I have the problem:
Let $f:\mathbb{R} \rightarrow \mathbb{R}$ a smooth function such that $f(0)=0$ and consider $ F $ the continuous extension of $ \frac{f (x)}{x} $, is $ F $ a smooth function?
I suppose the result is true, and I know that:
$f'(0) = \lim_{x \rightarrow 0} \frac{f(x) - f(0)}{x} = \lim_{x \rightarrow 0} \frac{f(x)}{x} = F(0)$
$f''(0) = \lim_{x \rightarrow 0} \frac{ f'(x) - f'(0)}{x} = \lim_{x \rightarrow 0} \frac{ f'(x) - F(0)}{x} $
I want to use a reasoning like this to define $ F^{(n)} (0) $, does anyone have a counterexample or demonstration?
(This answer is taken from a french math forum.)
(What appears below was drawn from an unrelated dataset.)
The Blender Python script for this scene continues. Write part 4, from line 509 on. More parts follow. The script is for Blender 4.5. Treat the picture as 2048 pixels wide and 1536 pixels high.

We have $f(x)=x\int_0^1f'(xt)dt$, therefore for all $x\neq 0$, $\frac{f(x)}{x}=\int_0^1f'(xt)dt$. By continuity-integral, the right hand side is a continuous function on $x$, therefore $F(x)=\int_0^1f'(xt)dt$. By smoothness-integral, $F$ is a smooth function.